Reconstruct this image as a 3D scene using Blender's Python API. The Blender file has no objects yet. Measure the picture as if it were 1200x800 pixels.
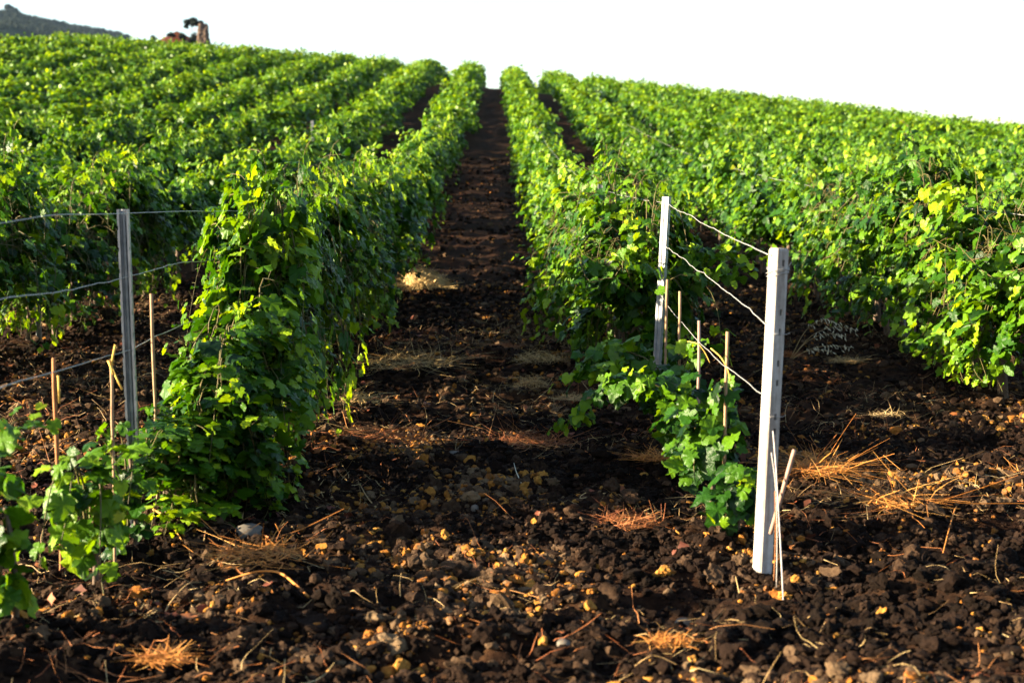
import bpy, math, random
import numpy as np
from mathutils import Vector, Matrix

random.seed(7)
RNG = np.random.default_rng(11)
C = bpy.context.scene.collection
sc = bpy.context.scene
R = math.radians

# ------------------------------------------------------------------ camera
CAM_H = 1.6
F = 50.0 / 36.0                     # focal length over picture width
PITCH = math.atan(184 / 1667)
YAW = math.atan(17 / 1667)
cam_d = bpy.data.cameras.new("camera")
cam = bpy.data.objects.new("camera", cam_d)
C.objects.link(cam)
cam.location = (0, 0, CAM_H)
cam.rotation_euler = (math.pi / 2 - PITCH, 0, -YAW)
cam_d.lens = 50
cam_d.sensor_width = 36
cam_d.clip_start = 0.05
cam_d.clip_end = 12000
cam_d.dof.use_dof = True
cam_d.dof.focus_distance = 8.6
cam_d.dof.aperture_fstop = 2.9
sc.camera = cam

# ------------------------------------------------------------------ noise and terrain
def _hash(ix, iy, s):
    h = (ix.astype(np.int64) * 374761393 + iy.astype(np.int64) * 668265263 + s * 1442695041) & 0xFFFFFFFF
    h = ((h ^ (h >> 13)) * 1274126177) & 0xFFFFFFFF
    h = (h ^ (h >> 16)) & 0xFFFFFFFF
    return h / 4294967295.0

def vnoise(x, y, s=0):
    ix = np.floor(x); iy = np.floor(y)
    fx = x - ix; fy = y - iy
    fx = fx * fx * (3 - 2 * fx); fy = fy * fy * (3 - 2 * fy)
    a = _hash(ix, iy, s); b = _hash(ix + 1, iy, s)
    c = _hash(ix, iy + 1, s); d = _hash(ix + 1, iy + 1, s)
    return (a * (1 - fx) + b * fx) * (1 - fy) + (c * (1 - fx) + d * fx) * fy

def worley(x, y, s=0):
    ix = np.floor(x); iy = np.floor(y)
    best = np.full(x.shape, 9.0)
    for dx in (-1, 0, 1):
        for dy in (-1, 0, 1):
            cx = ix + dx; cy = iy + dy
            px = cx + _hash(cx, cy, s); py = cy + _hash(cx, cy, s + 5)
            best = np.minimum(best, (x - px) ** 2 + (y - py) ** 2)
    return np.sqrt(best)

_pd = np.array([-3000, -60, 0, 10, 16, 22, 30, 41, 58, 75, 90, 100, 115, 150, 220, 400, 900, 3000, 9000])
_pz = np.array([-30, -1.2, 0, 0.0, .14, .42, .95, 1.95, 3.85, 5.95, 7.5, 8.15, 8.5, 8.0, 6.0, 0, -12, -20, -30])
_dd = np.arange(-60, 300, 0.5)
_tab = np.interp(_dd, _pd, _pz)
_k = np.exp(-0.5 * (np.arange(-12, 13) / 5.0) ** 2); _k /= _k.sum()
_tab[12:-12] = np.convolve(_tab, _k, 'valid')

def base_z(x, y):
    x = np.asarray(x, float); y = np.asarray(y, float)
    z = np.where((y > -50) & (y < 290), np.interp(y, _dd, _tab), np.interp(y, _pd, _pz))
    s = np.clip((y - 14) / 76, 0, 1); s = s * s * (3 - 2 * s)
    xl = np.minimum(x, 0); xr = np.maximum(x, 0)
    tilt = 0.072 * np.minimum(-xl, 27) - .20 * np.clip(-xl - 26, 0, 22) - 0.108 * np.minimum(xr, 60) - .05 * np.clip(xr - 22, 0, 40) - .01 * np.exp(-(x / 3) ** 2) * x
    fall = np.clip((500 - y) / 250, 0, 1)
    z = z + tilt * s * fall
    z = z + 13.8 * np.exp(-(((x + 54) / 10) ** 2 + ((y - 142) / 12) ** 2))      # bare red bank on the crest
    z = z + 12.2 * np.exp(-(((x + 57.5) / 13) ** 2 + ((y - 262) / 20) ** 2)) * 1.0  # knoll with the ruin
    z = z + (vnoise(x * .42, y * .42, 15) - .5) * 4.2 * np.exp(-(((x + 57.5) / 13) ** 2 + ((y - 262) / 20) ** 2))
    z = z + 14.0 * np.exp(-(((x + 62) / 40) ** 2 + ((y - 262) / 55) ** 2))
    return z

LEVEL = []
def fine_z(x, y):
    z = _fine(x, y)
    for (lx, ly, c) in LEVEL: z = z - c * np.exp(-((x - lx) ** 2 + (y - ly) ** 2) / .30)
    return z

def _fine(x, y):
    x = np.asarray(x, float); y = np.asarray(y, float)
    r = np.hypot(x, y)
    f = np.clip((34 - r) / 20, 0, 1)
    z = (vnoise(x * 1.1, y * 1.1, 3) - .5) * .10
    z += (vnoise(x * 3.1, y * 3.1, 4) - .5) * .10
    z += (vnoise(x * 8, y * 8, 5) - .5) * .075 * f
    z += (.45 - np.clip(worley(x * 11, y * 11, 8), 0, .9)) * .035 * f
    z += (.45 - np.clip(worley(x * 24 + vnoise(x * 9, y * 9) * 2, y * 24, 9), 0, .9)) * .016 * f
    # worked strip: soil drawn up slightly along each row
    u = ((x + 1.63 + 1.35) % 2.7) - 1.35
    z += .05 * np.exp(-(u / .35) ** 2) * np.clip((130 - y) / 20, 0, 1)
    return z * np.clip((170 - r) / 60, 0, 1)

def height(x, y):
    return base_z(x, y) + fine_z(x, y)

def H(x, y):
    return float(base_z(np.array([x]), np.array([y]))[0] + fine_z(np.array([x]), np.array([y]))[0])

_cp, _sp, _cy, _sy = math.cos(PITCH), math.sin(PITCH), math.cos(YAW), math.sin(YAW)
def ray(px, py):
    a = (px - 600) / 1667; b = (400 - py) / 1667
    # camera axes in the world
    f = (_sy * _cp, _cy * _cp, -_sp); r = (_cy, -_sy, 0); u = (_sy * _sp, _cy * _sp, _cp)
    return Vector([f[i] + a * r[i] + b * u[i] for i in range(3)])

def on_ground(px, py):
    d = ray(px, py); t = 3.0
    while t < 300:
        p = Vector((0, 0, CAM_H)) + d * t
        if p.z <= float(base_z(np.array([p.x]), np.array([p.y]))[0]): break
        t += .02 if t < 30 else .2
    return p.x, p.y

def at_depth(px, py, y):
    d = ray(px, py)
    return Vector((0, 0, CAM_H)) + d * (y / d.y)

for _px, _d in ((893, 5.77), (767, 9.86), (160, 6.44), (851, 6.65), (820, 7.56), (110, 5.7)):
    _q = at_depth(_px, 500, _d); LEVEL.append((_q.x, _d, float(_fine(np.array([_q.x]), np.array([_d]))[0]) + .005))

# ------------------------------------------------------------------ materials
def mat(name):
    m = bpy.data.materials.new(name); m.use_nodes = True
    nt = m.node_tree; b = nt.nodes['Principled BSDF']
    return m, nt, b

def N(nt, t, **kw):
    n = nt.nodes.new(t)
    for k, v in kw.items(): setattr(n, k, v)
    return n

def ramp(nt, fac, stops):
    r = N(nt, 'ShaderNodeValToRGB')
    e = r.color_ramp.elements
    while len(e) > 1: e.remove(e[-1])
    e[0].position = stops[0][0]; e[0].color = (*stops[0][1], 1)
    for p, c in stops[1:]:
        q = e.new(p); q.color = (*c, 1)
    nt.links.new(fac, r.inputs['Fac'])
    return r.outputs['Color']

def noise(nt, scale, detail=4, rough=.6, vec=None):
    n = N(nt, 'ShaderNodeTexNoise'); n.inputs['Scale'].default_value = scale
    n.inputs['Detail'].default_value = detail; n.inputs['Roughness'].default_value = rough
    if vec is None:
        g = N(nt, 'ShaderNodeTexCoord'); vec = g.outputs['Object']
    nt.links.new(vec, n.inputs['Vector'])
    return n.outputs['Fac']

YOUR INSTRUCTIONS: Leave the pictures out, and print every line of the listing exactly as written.

SOLUTION TO THE PROBLEM:
Reconstruct this image as a 3D scene using Blender's Python API. The Blender file has no objects yet. Measure the picture as if it were 1200x800 pixels.
import bpy, math, random
import numpy as np
from mathutils import Vector, Matrix

random.seed(7)
RNG = np.random.default_rng(11)
C = bpy.context.scene.collection
sc = bpy.context.scene
R = math.radians

# ------------------------------------------------------------------ camera
CAM_H = 1.6
F = 50.0 / 36.0                     # focal length over picture width
PITCH = math.atan(184 / 1667)
YAW = math.atan(17 / 1667)
cam_d = bpy.data.cameras.new("camera")
cam = bpy.data.objects.new("camera", cam_d)
C.objects.link(cam)
cam.location = (0, 0, CAM_H)
cam.rotation_euler = (math.pi / 2 - PITCH, 0, -YAW)
cam_d.lens = 50
cam_d.sensor_width = 36
cam_d.clip_start = 0.05
cam_d.clip_end = 12000
cam_d.dof.use_dof = True
cam_d.dof.focus_distance = 8.6
cam_d.dof.aperture_fstop = 2.9
sc.camera = cam

# ------------------------------------------------------------------ noise and terrain
def _hash(ix, iy, s):
    h = (ix.astype(np.int64) * 374761393 + iy.astype(np.int64) * 668265263 + s * 1442695041) & 0xFFFFFFFF
    h = ((h ^ (h >> 13)) * 1274126177) & 0xFFFFFFFF
    h = (h ^ (h >> 16)) & 0xFFFFFFFF
    return h / 4294967295.0

def vnoise(x, y, s=0):
    ix = np.floor(x); iy = np.floor(y)
    fx = x - ix; fy = y - iy
    fx = fx * fx * (3 - 2 * fx); fy = fy * fy * (3 - 2 * fy)
    a = _hash(ix, iy, s); b = _hash(ix + 1, iy, s)
    c = _hash(ix, iy + 1, s); d = _hash(ix + 1, iy + 1, s)
    return (a * (1 - fx) + b * fx) * (1 - fy) + (c * (1 - fx) + d * fx) * fy

def worley(x, y, s=0):
    ix = np.floor(x); iy = np.floor(y)
    best = np.full(x.shape, 9.0)
    for dx in (-1, 0, 1):
        for dy in (-1, 0, 1):
            cx = ix + dx; cy = iy + dy
            px = cx + _hash(cx, cy, s); py = cy + _hash(cx, cy, s + 5)
            best = np.minimum(best, (x - px) ** 2 + (y - py) ** 2)
    return np.sqrt(best)

_pd = np.array([-3000, -60, 0, 10, 16, 22, 30, 41, 58, 75, 90, 100, 115, 150, 220, 400, 900, 3000, 9000])
_pz = np.array([-30, -1.2, 0, 0.0, .14, .42, .95, 1.95, 3.85, 5.95, 7.5, 8.15, 8.5, 8.0, 6.0, 0, -12, -20, -30])
_dd = np.arange(-60, 300, 0.5)
_tab = np.interp(_dd, _pd, _pz)
_k = np.exp(-0.5 * (np.arange(-12, 13) / 5.0) ** 2); _k /= _k.sum()
_tab[12:-12] = np.convolve(_tab, _k, 'valid')

def base_z(x, y):
    x = np.asarray(x, float); y = np.asarray(y, float)
    z = np.where((y > -50) & (y < 290), np.interp(y, _dd, _tab), np.interp(y, _pd, _pz))
    s = np.clip((y - 14) / 76, 0, 1); s = s * s * (3 - 2 * s)
    xl = np.minimum(x, 0); xr = np.maximum(x, 0)
    tilt = 0.072 * np.minimum(-xl, 27) - .20 * np.clip(-xl - 26, 0, 22) - 0.108 * np.minimum(xr, 60) - .05 * np.clip(xr - 22, 0, 40) - .01 * np.exp(-(x / 3) ** 2) * x
    fall = np.clip((500 - y) / 250, 0, 1)
    z = z + tilt * s * fall
    z = z + 13.8 * np.exp(-(((x + 54) / 10) ** 2 + ((y - 142) / 12) ** 2))      # bare red bank on the crest
    z = z + 12.2 * np.exp(-(((x + 57.5) / 13) ** 2 + ((y - 262) / 20) ** 2)) * 1.0  # knoll with the ruin
    z = z + (vnoise(x * .42, y * .42, 15) - .5) * 4.2 * np.exp(-(((x + 57.5) / 13) ** 2 + ((y - 262) / 20) ** 2))
    z = z + 14.0 * np.exp(-(((x + 62) / 40) ** 2 + ((y - 262) / 55) ** 2))
    return z

LEVEL = []
def fine_z(x, y):
    z = _fine(x, y)
    for (lx, ly, c) in LEVEL: z = z - c * np.exp(-((x - lx) ** 2 + (y - ly) ** 2) / .30)
    return z

def _fine(x, y):
    x = np.asarray(x, float); y = np.asarray(y, float)
    r = np.hypot(x, y)
    f = np.clip((34 - r) / 20, 0, 1)
    z = (vnoise(x * 1.1, y * 1.1, 3) - .5) * .10
    z += (vnoise(x * 3.1, y * 3.1, 4) - .5) * .10
    z += (vnoise(x * 8, y * 8, 5) - .5) * .075 * f
    z += (.45 - np.clip(worley(x * 11, y * 11, 8), 0, .9)) * .035 * f
    z += (.45 - np.clip(worley(x * 24 + vnoise(x * 9, y * 9) * 2, y * 24, 9), 0, .9)) * .016 * f
    # worked strip: soil drawn up slightly along each row
    u = ((x + 1.63 + 1.35) % 2.7) - 1.35
    z += .05 * np.exp(-(u / .35) ** 2) * np.clip((130 - y) / 20, 0, 1)
    return z * np.clip((170 - r) / 60, 0, 1)

def height(x, y):
    return base_z(x, y) + fine_z(x, y)

def H(x, y):
    return float(base_z(np.array([x]), np.array([y]))[0] + fine_z(np.array([x]), np.array([y]))[0])

_cp, _sp, _cy, _sy = math.cos(PITCH), math.sin(PITCH), math.cos(YAW), math.sin(YAW)
def ray(px, py):
    a = (px - 600) / 1667; b = (400 - py) / 1667
    # camera axes in the world
    f = (_sy * _cp, _cy * _cp, -_sp); r = (_cy, -_sy, 0); u = (_sy * _sp, _cy * _sp, _cp)
    return Vector([f[i] + a * r[i] + b * u[i] for i in range(3)])

def on_ground(px, py):
    d = ray(px, py); t = 3.0
    while t < 300:
        p = Vector((0, 0, CAM_H)) + d * t
        if p.z <= float(base_z(np.array([p.x]), np.array([p.y]))[0]): break
        t += .02 if t < 30 else .2
    return p.x, p.y

def at_depth(px, py, y):
    d = ray(px, py)
    return Vector((0, 0, CAM_H)) + d * (y / d.y)

for _px, _d in ((893, 5.77), (767, 9.86), (160, 6.44), (851, 6.65), (820, 7.56), (110, 5.7)):
    _q = at_depth(_px, 500, _d); LEVEL.append((_q.x, _d, float(_fine(np.array([_q.x]), np.array([_d]))[0]) + .005))

# ------------------------------------------------------------------ materials
def mat(name):
    m = bpy.data.materials.new(name); m.use_nodes = True
    nt = m.node_tree; b = nt.nodes['Principled BSDF']
    return m, nt, b

def N(nt, t, **kw):
    n = nt.nodes.new(t)
    for k, v in kw.items(): setattr(n, k, v)
    return n

def ramp(nt, fac, stops):
    r = N(nt, 'ShaderNodeValToRGB')
    e = r.color_ramp.elements
    while len(e) > 1: e.remove(e[-1])
    e[0].position = stops[0][0]; e[0].color = (*stops[0][1], 1)
    for p, c in stops[1:]:
        q = e.new(p); q.color = (*c, 1)
    nt.links.new(fac, r.inputs['Fac'])
    return r.outputs['Color']

def noise(nt, scale, detail=4, rough=.6, vec=None):
    n = N(nt, 'ShaderNodeTexNoise'); n.inputs['Scale'].default_value = scale
    n.inputs['Detail'].default_value = detail; n.inputs['Roughness'].default_value = rough
    if vec is None:
        g = N(nt, 'ShaderNodeTexCoord'); vec = g.outputs['Object']
    nt.links.new(vec, n.inputs['Vector'])
    return n.outputs['Fac']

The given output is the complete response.